Образ этого воина многозначен в ее поэзии — он сродни Гению, и им же обозначается Сергей Эфрон в стихах «Лебединого стана». Однако сопоставление с последующими стихами убеждает, что здесь это Сергей Эфрон. Итак, оправдание ухода из жизни героини в том, что там, в Мире Ином, ее ждет преображенный избранник. Оправдание слабое — ведь в первом стихотворении герой еще не мыслится погибшим, он был «брошенный» в неизвестности. Не смерть героя порождает страстную жажду ухода «домой», а глубокая убежденность во вторичности, неистинности и враждебности этого мира. И лишь как оправдание этой жажды перед лицом земного долга возникает мотив уже состоявшейся смерти героя.
Третье стихотворение и хронологически (июнь), и по формальным особенностям стоит несколько особняком от первых двух. Поднятые руки трепещут здесь ветвями рябины, машущей через «небесные реки, лазурные земли» разлуки вслед отлетающему «журавлиным клином» другу; и в конце вновь — тема смерти. Образный строй роднит и этот стих со стихами 1920 года.

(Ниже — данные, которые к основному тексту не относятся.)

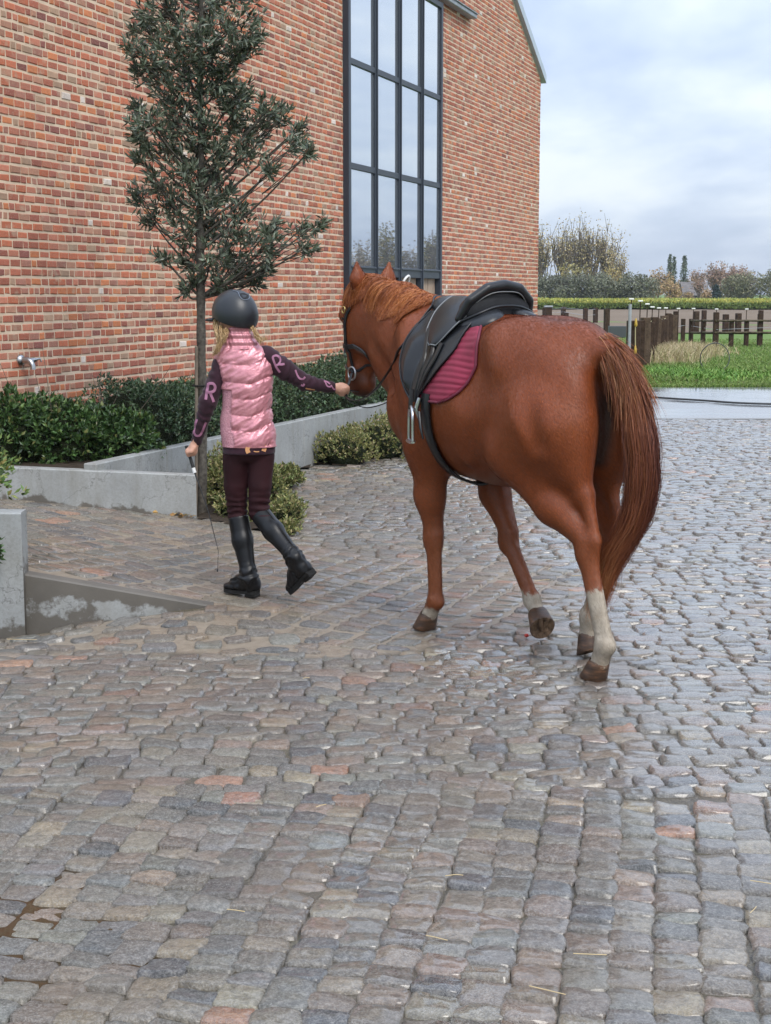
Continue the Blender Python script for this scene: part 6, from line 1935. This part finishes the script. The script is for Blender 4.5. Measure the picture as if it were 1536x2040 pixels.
tag(mesh_obj('planting_soil', np.stack([xs_, ys_, zz_], -1).reshape(-1, 3), Fq, M_SOIL, None, True), 'strip of bare soil under the low shrubs', kind='structure')
# fallen yellow leaves by the wall end
lp = np.column_stack([RNG.normal(-1.42, .05, 14), RNG.normal(10.33, .04, 14)]); lz = gz(lp[:, 0], lp[:, 1]) + .012
V, F, T = leaves(np.column_stack([lp, lz]), np.column_stack([RNG.normal(size=(14, 2)), .2 * RNG.random(14)]), .05, .03, tints(14, [(.42, .26, .08), (.5, .36, .15), (.3, .16, .06)]), up=np.array([0, 0, 1.0]))
tag(mesh_obj('fallen_leaves', V, F, M_LEAFM, None, False, col=T), 'few yellow fallen leaves at the foot of the ramp wall end', kind='stuff')

# ================================================================== FIELDS
def field_mat(name, stops, scale, rough=.9, bump=.6, bdist=.05):
    m, nt, b = mat_new(name); n = N(nt); v = n.pos()
    f = n.noise(v, scale, 6.0, .65); g = n.noise(v, scale * .06, 4.0, .6)
    k = n.math('ADD', n.math('MULTIPLY', f, .6), n.math('MULTIPLY', g, .4))
    n.set(b.inputs['Base Color'], n.ramp(k, stops)); b.inputs['Roughness'].default_value = rough; b.inputs['Specular IOR Level'].default_value = .15
    n.set(b.inputs['Normal'], n.bump(f, bump, bdist)); return m
M_GRASS = field_mat('grass_ground', [(.3, (.085, .130, .032)), (.5, (.125, .190, .048)), (.7, (.175, .235, .07))], 2.2)
M_PLOUGH = field_mat('ploughed_soil', [(.3, (.135, .098, .068)), (.7, (.205, .155, .108))], .8)
M_MUST = field_mat('mustard_canopy', [(.3, (.15, .20, .05)), (.55, (.25, .28, .07)), (.75, (.36, .35, .09))], 1.5, bump=1.0, bdist=.3)
def sheet(name, x0, x1, y0, y1, z, mat, label, nx=40, ny=40, amp=0, sc=.2):
    X_, Y_ = np.meshgrid(np.linspace(x0, x1, nx), np.linspace(y0, y1, ny), indexing='ij')
    Z_ = z + amp * vnoise(v3(X_, Y_), sc, 2)
    I_, J_ = np.meshgrid(np.arange(nx - 1), np.arange(ny - 1), indexing='ij')
    F_ = np.stack([I_ * ny + J_, (I_ + 1) * ny + J_, (I_ + 1) * ny + J_ + 1, I_ * ny + J_ + 1], -1).reshape(-1, 4)
    return tag(mesh_obj(name, np.stack([X_, Y_, Z_], -1).reshape(-1, 3), F_, mat, None, True), label, kind='structure')
sheet('ground', -900, 900, -120, 1300, -.32, M_GRASS, 'grassland reaching to the horizon', 60, 60)
sheet('lawn', -6, 60, 25.62, 84, .0, M_GRASS, 'green lawn between the slab and the fences', 160, 140, .05, .5)
sheet('ploughed_field', -60, 160, 60, 146, .02, M_PLOUGH, 'bare brown ploughed field beyond the fence', 60, 60, .05, .3)
# blades of grass near the slab, thinning with distance
def blades(n_, x, y, h, w, cols, wts, lean=.35, z0=0.0):
    P_ = np.column_stack([x, y, np.full(n_, z0)]); D = unit(np.column_stack([RNG.normal(0, lean, n_), RNG.normal(0, lean, n_), np.ones(n_)]))
    S = unit(np.cross(D, RNG.normal(size=(n_, 3)))) * (np.broadcast_to(w, (n_,))[:, None] / 2)
    H_ = np.broadcast_to(h, (n_,))[:, None]; bend = np.column_stack([RNG.normal(0, .3, n_), RNG.normal(0, .3, n_), np.zeros(n_)]) * H_
    V = np.stack([P_ - S, P_ + S, P_ + D * H_ * .6 + S * .7, P_ + D * H_ * .6 - S * .7, P_ + D * H_ + bend], 1).reshape(-1, 3)
    k = np.arange(n_)[:, None] * 5
    return V, [k + np.array([[0, 1, 2, 3]]), k + np.array([[3, 2, 4]])], np.repeat(tints(n_, cols, wts), 5, 0)
nb_ = 52000
yb = 25.75 + 26 * RNG.random(nb_) ** 1.5; xb = yb * (.155 + .125 * RNG.random(nb_)) - .3
V, F, T = blades(nb_, xb, yb, RNG.uniform(.05, .15, nb_) * (.7 + .5 * vnoise(v3(xb, yb), .8)), .016, [(.10, .17, .035), (.15, .23, .05), (.20, .28, .07), (.28, .27, .13)], [.3, .38, .24, .08])
tag(mesh_obj('grass', V, F, M_LEAFM, None, False, col=T), 'short bright green grass of the lawn', kind='stuff')
# rough verge and the dry tall grass before the palisade
nd = 6000
t_ = RNG.random(nd); c0 = G(1300, 725); c1 = G(1385, 700)
xd = c0[0] + (c1[0] - c0[0]) * t_ + RNG.normal(0, .38, nd); yd = c0[1] + (c1[1] - c0[1]) * t_ + RNG.normal(0, .9, nd)
V, F, T = blades(nd, xd, yd, RNG.uniform(.18, .52, nd) * (1 - .35 * t_), .016, [(.42, .33, .19), (.34, .27, .14), (.26, .26, .10), (.52, .42, .27)], [.36, .28, .2, .16], .30)
tag(mesh_obj('tall_dry_grass', V, F, M_LEAFM, None, False, col=T), 'clump of tall straw coloured grass before the dark fence', kind='stuff')
nw = 5000
xw = G(1300, 755)[0] + RNG.normal(0, .8, nw) + .3; yw = G(1300, 752)[1] + RNG.normal(.3, .8, nw)
V, F, T = blades(nw, xw, yw, RNG.uniform(.06, .20, nw), .035, [(.09, .20, .03), (.14, .27, .05), (.2, .31, .07)], None, .6)
tag(mesh_obj('weeds', V, F, M_LEAFM, None, False, col=T), 'leafy green weeds at the edge of the slab', kind='stuff')

# mustard crop
must = sheet('mustard_field', -120, 260, 143.5, 250, .45, M_MUST, 'strip of flowering yellow green mustard crop', 120, 60, .10, .4)
nm = 42000
ym = 143 + 60 * RNG.random(nm) ** 2.2; xm = RNG.uniform(.05, .30, nm) * ym
Pm = np.column_stack([xm, ym, RNG.uniform(.05, .80, nm) + .05 * vnoise(v3(xm, ym), .3)])
hi_ = Pm[:, 2] > .56
T = np.where(hi_[:, None], tints(nm, [(.33, .33, .07), (.44, .41, .09), (.24, .28, .07)]), tints(nm, [(.13, .19, .04), (.18, .24, .06), (.09, .13, .03)]))
V, F, T = leaves(Pm, np.column_stack([RNG.normal(0, .5, (nm, 2)), np.ones(nm)]), .24, .13, T)
tag(mesh_obj('mustard_crop', V, F, M_LEAFM, None, False, col=T), 'mustard plants with yellow flowers at the field edge', kind='stuff')

# ================================================================== FENCES
M_POST = simple('dark_oak_post', (.050, .032, .022), .9, .15, nscale=9, namt=.4, bump=.7, bscale=22, bdist=.02)
M_POST2 = simple('paler_oak_post', (.085, .058, .040), .9, .15, nscale=9, namt=.4, bump=.7, bscale=22, bdist=.02)
M_RAIL = simple('mossy_rail', (.085, .068, .042), .9, .15, nscale=5, namt=.4, bump=.6, bscale=25, bdist=.02)
M_WIRE = simple('pale_cord', (.42, .36, .20), .6); M_YEL = simple('yellow_handle', (.55, .36, .06), .5); M_GALV = simple('galvanised_pipe', (.33, .35, .37), .5, nscale=8, namt=.15)
def post(mb, x, y, zb, zt, w, d=None, rot=0.0, lean=0.0):
    H = np.eye(4); c, s = math.cos(rot), math.sin(rot); H[:2, 0] = (c, s); H[:2, 1] = (-s, c); H[:3, 3] = (x, y, 0); H[0, 2] = lean
    d = d or w; mb.box((-w / 2, -d / 2, zb), (w / 2, d / 2, zt), M=H, bev=.012); return mb
def zat(u, v, Y): return P(u, v, Y)[2]
# palisade of old sleepers
a0 = G(1272, 738); a1 = G(1338, 694)
pal, pinv_ = plant('palisade', a0, 'dark palisade of upright old timber posts at the field edge', 'fence')
npal = 11
for k in range(npal):
    t = (k / (npal - 1)) ** .92; x, y = a0[:2] + (a1[:2] - a0[:2]) * t
    mb = MB(); post(mb, x + RNG.normal(0, .02), y, -.2, 1.0 + .09 * RNG.uniform(-1, 1), (.15 + .06 * RNG.random()), .12, rot=.4 + .1 * RNG.normal(), lean=.03 * RNG.normal())
    prt(mb.build('post', M_POST2 if k % 3 == 1 else M_POST), pal, pinv_)
mb = MB(); post(mb, a0[0] - .14, a0[1] - .1, -.2, 1.03, .26, .16, .2); prt(mb.build('post', M_POST), pal, pinv_)
# cords and insulators on the palisade
for (zz0, zz1, sag) in ((.98, .96, .05), (.42, .52, .16)):
    mb = MB(); q0 = np.array([a0[0] - .12, a0[1] - .22, zz0]); q1 = np.array([a1[0] - .02, a1[1] - .2, zz1])
    mb.tube([q0 * (1 - t) + q1 * t - np.array([0, 0, sag * (4 * t * (1 - t)) + .02 * math.sin(t * 30)]) for t in np.linspace(0, 1, 24)], .010, 5); prt(mb.build('cord', M_WIRE, None, True), pal, pinv_)
for zz_ in (.99, .44):
    mb = MB(); q = np.array([a0[0] - .12, a0[1] - .26, zz_]); mb.tube([q + [0, 0, .09], q + [0, 0, .03], q - [0, 0, .05], q - [0, 0, .08]], [.012, .025, .035, .018], 8); prt(mb.build('gate_handle', M_YEL, None, True), pal, pinv_)
mb = MB(); q = np.array([a0[0] - .13, a0[1] - .25, 0]); mb.tube([q + [0, 0, .95], q + [.01, 0, .5]], .012, 5); prt(mb.build('cord', M_WIRE, None, True), pal, pinv_)
pp_ = P(1255, 630, a0[1] - .25); gp_, gi_ = plant('galvanised_post', (pp_[0], pp_[1], 0), 'thin grey metal post standing by the first palisade timber', 'post')
mb = MB(); mb.tube([(pp_[0], pp_[1], -.1), (pp_[0], pp_[1], zat(1255, 606, pp_[1]))], .032, 10); prt(mb.build('pipe', M_GALV, None, True), gp_, gi_)
M_CAP = simple('white_insulator', (.78, .77, .72), .5)
ins = [(1257, 596, 32.0), (1275, 600, 33.0), (1289, 606, 34.5), (1299, 612, 36.5), (1312, 614, 38.5), (1326, 614, 40.5), (1351, 615, 43), (1381, 615, 44), (1427, 616, 45), (1487, 616, 46)]
ORD = ['first','second','third','fourth','fifth','sixth','seventh','eighth','ninth','tenth']
for k, (u, v, Y_) in enumerate(ins):
    q = P(u, v, Y_); o, inv = plant('insulator_rod', (q[0], q[1], .8), 'white capped insulator rod, ' + ORD[k] + ' counted from the grey metal post', 'rod', 'insulator rods along the fences')
    mb = MB(); mb.tube([(q[0], q[1], .55), (q[0] + .01, q[1], q[2] - .02), (q[0] + .05, q[1], q[2])], .012, 5); prt(mb.build('rod', M_POST, None, True), o, inv)
    mb = MB(); mb.box((q[0] - .04, q[1] - .03, q[2] - .015), (q[0] + .06, q[1] + .03, q[2] + .02), bev=.008); prt(mb.build('cap', M_CAP), o, inv)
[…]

До цикла «Разлука» все произведения Марины Цветаевой, связанные с темой «ухода», строились преимущественно на образах, взятых из русской истории и фольклора или из христианской традиции с сильным добавлением общеромантических штампов. Лишь неповторимая цветаевская интонация, безошибочный слух в выборе размеров, иногда возникающие как будто из дописьменной тьмы человеческого прошлого «архетипические» по своей природе образы делают незаметными известные несоответствия тех прозрений и страстей, которыми порождены стихи, и их не всегда подходящих одежд. Важное исключение представляет одно место из поэмы «На Красном коне». В эпизоде «восхождения с сыном», который должен «из-под орльего крыла» взять «гром Божий», далее следует:
Этот смеющийся бог с орлом, напускаемым на мальчика, — целая эллинская мифологема, вставленная в образно чуждую ей ткань поэмы. Отметим, что атрибутом этого божества является «гром Божий», где заглавное «Б» говорит как будто не о Зевсе, а о библейском Боге.
Три первые стихотворения цикла «Разлука» довольно цельны в историко-культурной ориентированности своей образной системы. Последняя ограничена кругом русских историко-географических и фольклорно-песенных образов (Кремль, его башни и полуночный бой часов, булыжник площадной, «воин молодой» — в первых двух и версты, «столбовая в серебряных сбруях», рябина, журавлиный клин — в третьем).
И вот — четвертое: «Смуглой оливой / Скрой изголовье. / Боги ревнивы / К смертной любови». Олива, столь неожиданно сменяющая рябину, сразу определяет иной, «древнеэллинский» образный строй последующих пяти стихов. И когда далее возникает «боги ревнивы», то мы уже знаем, какие это боги и о какой ревности идет речь. И когда в конце звучит: «Ненасытимо — / Сердце Зевеса!» — это воспринимается как естественный заключительный аккорд.
Перейдя на иной образный язык, найдя новый язык, Цветаева начинает проигрывать на нем варианты знакомых образов и тем. Юноша четвертого стихотворения — конечно, «воин молодой», «брошенный мой» первых трех. Но здесь он снова на земле и полон «роскоши майской». И весь стих — воспевание хищной любви Зевеса (богов) к смертной жизни, юности и красоте и одновременно — предостережение против ревнивого, плотоядного, вездесущего эллинского бога. Олива, медноголосый зов, копья, вал, гребень, тысячеокие боги, твердь небесная, Зевес — вот словоряд, определяющий культурно-историческую ориентированность читателя, которая остается неизменной до конца цикла. Так, во второй части цикла впервые в своем творчестве Цветаева перешла на систему образов эллинской мифологии. До этого они встречались в ее поэзии в виде отдельных образов, изредка — неразвернутых мифологем. С этого же момента она начинает свободно оперировать всем арсеналом эллинской мифологии, кладя в основу стихов и пьес целые мифы, в коих она часто открывает их древнейшие структуры. Более того, с июня 1921 года в Цветаевой пробуждается напряженный интерес к другим, всемирным по своему значению мифологиям — ветхозаветной, христианской и древнегерманской. Цветаева обретает язык образов, глубоко родственных архетипическим интуициям ее многоструйной души. При этом не изменяет она и русскому фольклору: ее выходы в эту область («Переулочки» и особенно — «Мо́лодец») становятся более плодотворными.